In a social media post this week, the President of the United States issued a stunning directive. Endorsing Rep. Kevin Kiley’s proposed “No Tax Dollars for Riots” legislation, he then went a step further, declaring: “I am hereby instructing my Administration not to pay ANY money to these radicalized groups, regardless of the legislation.”
This is more than a tough-on-crime stance or a fiscal policy statement. The phrase “regardless of the legislation” is a direct and unambiguous challenge to the U.S. Constitution. It is a declaration of intent to usurp Congress’s most fundamental authority—the power of the purse—and to act as judge, jury, and executioner against groups the President deems political enemies.

The issue is not whether rioters should receive taxpayer funds; it is whether a president can unilaterally rewrite the federal budget by decree.
The Power of the Purse
At the very heart of our system of limited government is a simple principle: Congress, and only Congress, controls federal spending. Article I of the Constitution grants the legislative branch the power to appropriate money from the Treasury.
The President’s duty, under the Take Care Clause of Article II, is to ensure that the laws passed by Congress—including the laws that allocate funding—are faithfully executed.
A president cannot simply choose which spending laws to follow and which to ignore based on his own policy preferences.
This very issue was at the center of a constitutional crisis in the 1970s, when President Nixon refused to spend funds appropriated by Congress for programs he opposed.

In response, Congress passed the Impoundment Control Act of 1974 to explicitly forbid a president from unilaterally withholding funds that have been lawfully appropriated.
The President’s recent directive to act “regardless of the legislation” is a clear echo of this fraught history. It is an assertion of a monarchical power to impound funds, a power that has been checked and balanced by both the legislative and judicial branches for half a century.
Punishment Without Process
Beyond the violation of the separation of powers, the President’s proclamation raises profound due process concerns. He is unilaterally declaring entire groups “radicalized” and guilty of inciting riots, and on that basis alone, stripping them of any access to federal funds.
This action functions as a modern-day bill of attainder. The Constitution, in Article I, Section 9, explicitly forbids Congress from passing any “Bill of Attainder”—a legislative act that declares a person or group guilty of a crime and imposes punishment without a trial.
The framers included this prohibition to prevent the government from using its lawmaking power to persecute political opponents.
If Congress cannot do this, the President certainly cannot.

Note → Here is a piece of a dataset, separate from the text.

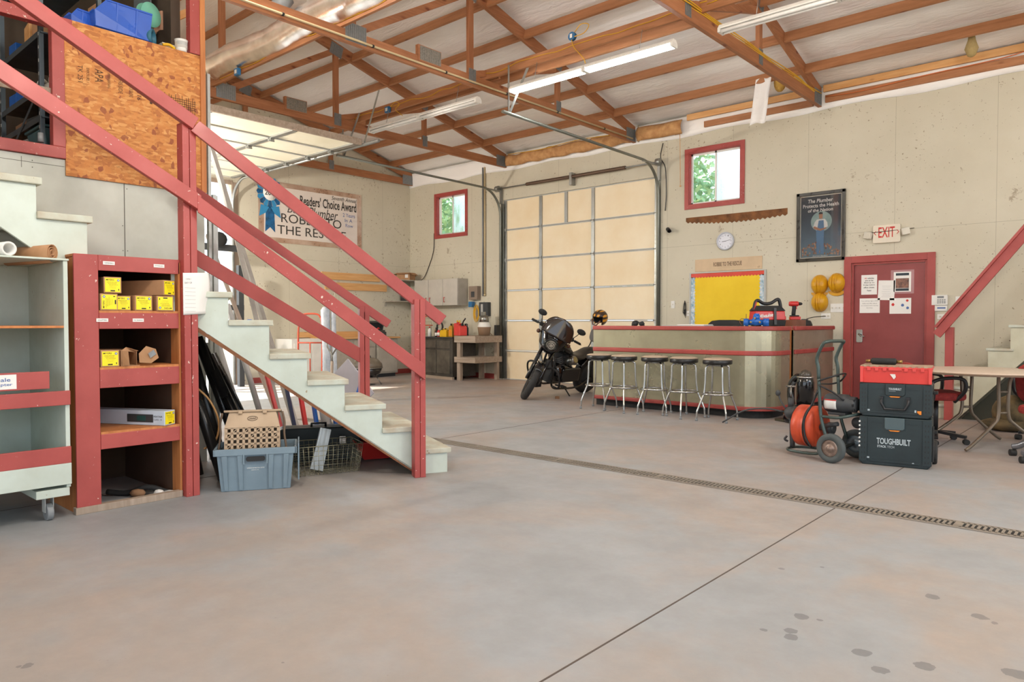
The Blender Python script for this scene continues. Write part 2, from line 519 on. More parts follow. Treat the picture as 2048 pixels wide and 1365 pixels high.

To declare a group guilty by presidential fiat is to abandon the Fifth Amendment’s guarantee of due process. In our constitutional system, guilt is determined in a court of law, with evidence and a chance for defense, not by a social media post from the White House.
The Proper Path: Legislation, Not Proclamation
The contrast between the President’s directive and the actions of Representative Kiley could not be starker, and it provides a vital constitutional lesson. One may agree or disagree with the goal of Kiley’s proposed “No Tax Dollars for Riots” act, but his method is the constitutionally correct one.
He is attempting to persuade his colleagues and pass a law through the legislative process established by the Constitution. He is working within the system.
The President, by stating he will act “regardless” of that process, shows a fundamental contempt for it. He is claiming the authority to achieve by proclamation what a lawmaker is rightly attempting to achieve through legislation. This is the difference between the rule of law and the rule of one man.
While all responsible Americans condemn the violence and lawlessness seen in recent riots, we must remain vigilant about the methods used to combat them. A president who claims the power to defund his political enemies by decree, in open defiance of laws passed by Congress, is claiming a power that no American president has ever rightfully held.
The statement “NO MORE MONEY!!!” is not just a political slogan; it is a declaration of intent to operate outside the constitutional limits of the office. This path does not lead to order, but to a crisis of the rule of law itself.